Print the lines of the data, starting with the first, up to and including the line where "def rgb(r, g, b): return" appears.

Data segment
++++++++++
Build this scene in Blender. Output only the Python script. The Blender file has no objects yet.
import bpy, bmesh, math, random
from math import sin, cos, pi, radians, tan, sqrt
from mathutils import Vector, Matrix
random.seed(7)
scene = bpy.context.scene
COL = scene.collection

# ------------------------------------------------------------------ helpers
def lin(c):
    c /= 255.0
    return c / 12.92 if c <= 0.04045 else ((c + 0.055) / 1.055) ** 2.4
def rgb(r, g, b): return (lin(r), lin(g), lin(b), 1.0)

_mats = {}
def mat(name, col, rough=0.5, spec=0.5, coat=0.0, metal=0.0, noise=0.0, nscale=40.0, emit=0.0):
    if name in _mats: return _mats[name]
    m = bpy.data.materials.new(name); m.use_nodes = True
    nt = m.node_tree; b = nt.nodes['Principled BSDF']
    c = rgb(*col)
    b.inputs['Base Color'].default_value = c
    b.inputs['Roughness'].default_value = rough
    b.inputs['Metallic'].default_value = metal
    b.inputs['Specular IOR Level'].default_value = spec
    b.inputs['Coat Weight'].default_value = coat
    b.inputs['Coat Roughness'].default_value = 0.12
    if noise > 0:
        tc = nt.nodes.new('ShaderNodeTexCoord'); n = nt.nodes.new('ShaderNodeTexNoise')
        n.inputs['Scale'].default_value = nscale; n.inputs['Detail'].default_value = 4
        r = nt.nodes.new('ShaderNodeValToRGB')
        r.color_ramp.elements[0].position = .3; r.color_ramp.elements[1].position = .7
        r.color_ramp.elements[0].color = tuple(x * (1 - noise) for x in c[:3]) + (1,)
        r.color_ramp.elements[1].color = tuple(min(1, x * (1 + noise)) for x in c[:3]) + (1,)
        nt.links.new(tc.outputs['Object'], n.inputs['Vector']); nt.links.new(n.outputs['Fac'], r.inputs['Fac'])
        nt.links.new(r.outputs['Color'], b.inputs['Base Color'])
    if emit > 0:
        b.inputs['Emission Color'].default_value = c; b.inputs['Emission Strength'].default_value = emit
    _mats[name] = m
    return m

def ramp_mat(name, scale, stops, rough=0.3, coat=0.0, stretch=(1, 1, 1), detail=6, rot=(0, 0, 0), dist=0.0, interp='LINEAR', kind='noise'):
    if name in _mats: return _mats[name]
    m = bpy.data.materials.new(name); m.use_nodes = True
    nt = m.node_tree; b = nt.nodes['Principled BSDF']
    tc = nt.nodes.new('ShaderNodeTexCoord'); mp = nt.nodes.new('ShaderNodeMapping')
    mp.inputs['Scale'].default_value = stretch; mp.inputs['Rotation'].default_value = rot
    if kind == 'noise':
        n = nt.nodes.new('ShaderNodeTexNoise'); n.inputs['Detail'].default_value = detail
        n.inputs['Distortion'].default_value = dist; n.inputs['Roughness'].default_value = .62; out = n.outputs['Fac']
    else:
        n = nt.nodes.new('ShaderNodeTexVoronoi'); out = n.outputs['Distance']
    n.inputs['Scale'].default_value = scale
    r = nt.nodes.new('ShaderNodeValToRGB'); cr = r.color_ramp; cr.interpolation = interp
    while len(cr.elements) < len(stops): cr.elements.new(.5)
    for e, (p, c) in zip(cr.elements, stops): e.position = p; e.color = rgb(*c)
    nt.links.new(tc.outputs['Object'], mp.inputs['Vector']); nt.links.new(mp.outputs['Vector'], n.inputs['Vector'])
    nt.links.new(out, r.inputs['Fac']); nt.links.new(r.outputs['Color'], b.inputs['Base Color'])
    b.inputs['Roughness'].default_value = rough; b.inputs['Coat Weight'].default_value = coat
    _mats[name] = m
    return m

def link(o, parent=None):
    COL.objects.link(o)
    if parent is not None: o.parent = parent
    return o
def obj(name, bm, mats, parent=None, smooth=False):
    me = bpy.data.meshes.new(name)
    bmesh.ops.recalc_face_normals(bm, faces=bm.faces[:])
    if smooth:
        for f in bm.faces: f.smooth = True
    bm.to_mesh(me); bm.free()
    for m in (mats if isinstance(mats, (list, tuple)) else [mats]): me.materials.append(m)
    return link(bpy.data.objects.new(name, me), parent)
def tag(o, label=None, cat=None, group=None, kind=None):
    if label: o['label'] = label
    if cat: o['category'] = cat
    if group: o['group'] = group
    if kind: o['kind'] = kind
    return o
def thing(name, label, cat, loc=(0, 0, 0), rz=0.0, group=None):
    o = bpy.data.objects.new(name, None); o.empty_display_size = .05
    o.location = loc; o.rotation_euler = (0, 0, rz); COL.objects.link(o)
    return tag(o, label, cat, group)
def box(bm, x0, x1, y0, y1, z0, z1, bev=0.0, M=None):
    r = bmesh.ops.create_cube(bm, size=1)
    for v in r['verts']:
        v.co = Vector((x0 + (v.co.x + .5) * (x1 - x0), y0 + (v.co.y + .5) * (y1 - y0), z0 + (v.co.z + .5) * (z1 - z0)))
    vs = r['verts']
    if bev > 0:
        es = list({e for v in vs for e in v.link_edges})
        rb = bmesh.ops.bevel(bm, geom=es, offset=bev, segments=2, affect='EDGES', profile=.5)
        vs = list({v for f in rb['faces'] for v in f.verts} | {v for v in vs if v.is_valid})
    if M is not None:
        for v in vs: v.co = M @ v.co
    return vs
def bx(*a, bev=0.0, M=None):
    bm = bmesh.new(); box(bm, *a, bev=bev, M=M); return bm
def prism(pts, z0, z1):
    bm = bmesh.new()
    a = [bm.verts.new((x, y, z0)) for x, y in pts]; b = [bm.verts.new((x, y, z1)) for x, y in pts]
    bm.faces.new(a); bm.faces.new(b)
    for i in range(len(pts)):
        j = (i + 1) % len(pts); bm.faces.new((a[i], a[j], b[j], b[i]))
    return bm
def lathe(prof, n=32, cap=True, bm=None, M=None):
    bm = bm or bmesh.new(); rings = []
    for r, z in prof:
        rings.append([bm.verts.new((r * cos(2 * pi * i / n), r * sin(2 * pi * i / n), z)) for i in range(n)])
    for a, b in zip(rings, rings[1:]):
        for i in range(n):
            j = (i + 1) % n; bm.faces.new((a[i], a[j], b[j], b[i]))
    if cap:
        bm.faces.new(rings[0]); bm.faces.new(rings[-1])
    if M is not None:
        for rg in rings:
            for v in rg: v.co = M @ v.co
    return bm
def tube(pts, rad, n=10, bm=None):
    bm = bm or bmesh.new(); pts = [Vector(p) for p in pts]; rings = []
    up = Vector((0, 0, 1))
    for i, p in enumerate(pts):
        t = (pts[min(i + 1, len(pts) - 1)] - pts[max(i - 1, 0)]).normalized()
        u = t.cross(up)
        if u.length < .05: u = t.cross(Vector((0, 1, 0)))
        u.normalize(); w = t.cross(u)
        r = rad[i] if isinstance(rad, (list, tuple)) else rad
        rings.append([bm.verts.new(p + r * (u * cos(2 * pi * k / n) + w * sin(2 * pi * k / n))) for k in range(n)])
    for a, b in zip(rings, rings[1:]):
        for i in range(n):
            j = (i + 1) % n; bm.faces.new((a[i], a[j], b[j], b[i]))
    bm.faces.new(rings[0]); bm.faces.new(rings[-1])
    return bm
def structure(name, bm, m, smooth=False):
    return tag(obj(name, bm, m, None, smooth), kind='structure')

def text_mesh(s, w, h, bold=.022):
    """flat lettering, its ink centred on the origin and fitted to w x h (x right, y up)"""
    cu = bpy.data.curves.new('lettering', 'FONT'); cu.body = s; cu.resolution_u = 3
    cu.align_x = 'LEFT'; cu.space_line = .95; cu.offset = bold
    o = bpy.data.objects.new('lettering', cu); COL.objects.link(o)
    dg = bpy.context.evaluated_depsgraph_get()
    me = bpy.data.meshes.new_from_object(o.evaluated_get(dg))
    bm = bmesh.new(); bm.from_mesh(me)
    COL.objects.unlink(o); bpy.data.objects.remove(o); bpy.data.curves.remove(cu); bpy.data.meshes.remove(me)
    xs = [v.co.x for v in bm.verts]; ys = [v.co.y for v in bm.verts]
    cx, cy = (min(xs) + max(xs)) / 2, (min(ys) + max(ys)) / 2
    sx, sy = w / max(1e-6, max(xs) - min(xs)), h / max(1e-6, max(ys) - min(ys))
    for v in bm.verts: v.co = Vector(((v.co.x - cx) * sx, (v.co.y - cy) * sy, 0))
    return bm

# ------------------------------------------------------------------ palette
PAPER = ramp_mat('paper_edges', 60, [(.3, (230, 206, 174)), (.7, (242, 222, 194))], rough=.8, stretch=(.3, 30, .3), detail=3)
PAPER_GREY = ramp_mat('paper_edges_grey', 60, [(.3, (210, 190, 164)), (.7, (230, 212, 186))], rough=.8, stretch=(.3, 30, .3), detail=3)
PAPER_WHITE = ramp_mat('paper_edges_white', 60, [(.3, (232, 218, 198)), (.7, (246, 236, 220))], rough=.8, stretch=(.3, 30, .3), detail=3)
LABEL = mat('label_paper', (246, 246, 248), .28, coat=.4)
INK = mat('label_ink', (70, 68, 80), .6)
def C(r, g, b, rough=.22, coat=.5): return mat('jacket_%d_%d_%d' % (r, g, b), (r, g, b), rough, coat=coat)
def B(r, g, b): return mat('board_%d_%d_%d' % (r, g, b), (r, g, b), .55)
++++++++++
Reply to the task
Build this scene in Blender. Output only the Python script. The Blender file has no objects yet.
import bpy, bmesh, math, random
from math import sin, cos, pi, radians, tan, sqrt
from mathutils import Vector, Matrix
random.seed(7)
scene = bpy.context.scene
COL = scene.collection

# ------------------------------------------------------------------ helpers
def lin(c):
    c /= 255.0
    return c / 12.92 if c <= 0.04045 else ((c + 0.055) / 1.055) ** 2.4
def rgb(r, g, b): return (lin(r), lin(g), lin(b), 1.0)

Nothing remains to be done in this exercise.